His devotion to literature in all forms was part of his commitment to his craft. At the end of “A Word or Two,” he preached from the gospel that had redeemed him: “We must implore, beseech, entice, cajole, persuade, induce the children to read everything of value, of beauty, while they’re young or what’s a heaven for?”


The reading actor isn’t a thing of the past, but the value of a refined literary sensibility is less celebrated today than social media savvy. Plummer’s death compels us to reflect on the way the highest reaches of poetry and prose can endow an actor with a touch of immortality.

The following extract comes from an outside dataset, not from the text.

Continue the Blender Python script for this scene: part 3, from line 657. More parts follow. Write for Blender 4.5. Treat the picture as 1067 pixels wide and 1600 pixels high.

Hal Holbrook, who died in January, is another example of a performer who hitched his wagon to a literary genius and discovered that he could fly to the stars. For Holbrook, it was the wit and wisdom of Mark Twain that opened boundless vistas. Donning a white suit and wielding a cigar, he learned from the master he was embodying. Night after night, in front of audiences of varying disposition, he sharpened his timing and honed his instincts not just for his traveling show but for all his subsequent work on stage and screen.

Shakespeare was Plummer’s tutor, and by the time I saw him in Jonathan Miller’s production of “King Lear” at Lincoln Center, he was a master of his craft. On balance, he was probably the finest Lear of my theatergoing career. Paul Scofield gets the nod on film and Laurence Olivier on TV, but in terms of my stage Lears it comes down to two, Ian Holm and Plummer.

Plummer’s Lear may not have been as naturally irascible as Holm’s, but he brought Lear’s seniority to dribbling life. His Lear was a “foolish fond old man,” shot through with belated regrets. Capricious, volatile, egomaniacal and, yes, stagy, he was in the end culpably human. When he howled, the heavens cracked. And when he asked Cordelia for her blessing, we wept.

Artifice and naturalism were virtuosically fused in his performance. Magnificent literature — the true secret of his trade — showed Plummer the way.